A glorious place where music comes back from the dead
After cruising along on a primarily sequel-fuelled autopilot setting for a few years, Pixar Animation Studios finally kicks everything back into top gear again with Coco.
As an stand-alone work in the Pixar canon, it is a clear notch below their 2015 instant classic Inside Out, but a darn sight better than the studio’s most recent original work, The Good Dinosaur.
The place and time we are vividly transported to by Coco is Mexico’s famous Day of the Dead Festival.
It is here we meet aspiring mariachi Miguel (voiced by newcomer Anthony Gonzalez), a 12-year-old guitar prodigy straining against his family’s blanket ban on anything to do with music.

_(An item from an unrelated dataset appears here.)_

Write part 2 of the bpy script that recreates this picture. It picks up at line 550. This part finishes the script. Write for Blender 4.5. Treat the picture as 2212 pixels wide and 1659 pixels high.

On the eve of Day of the Dead festivities in his village, Miguel finds himself magically transported to the afterlife, where he will search high and low for his great-great-grandfather Ernesto de la Cruz (Benjamin Bratt).
Only this revered mariachi - a matinee idol to millions in his heyday - can help the boy unwrap his special musical gift.
The netherworld into Miguel and his ultra-adorable (and hyper-clumsy) canine sidekick Dante must journey is pure Pixar creativity at its eye-popping visual best.
The colour palette is dominated by earthy reds, oranges and browns that make this home for the deceased come alive in a miraculously warm and inviting fashion.
Though many of the residents of this dazzling realm - it isn’t heaven, but it sure ain’t hell - are skeletal in appearance, young children will not be experiencing nightmares afterwards.
In fact, viewers of all ages will be too engrossed, enchanted - and in a poignant final act, truly moved - by Miguel’s uplifting and fun little odyssey to be bothered by anything else.
Coco opens in general release on Boxing Day Dec 26, after special previews in selected cinemas on Christmas Day Dec 25.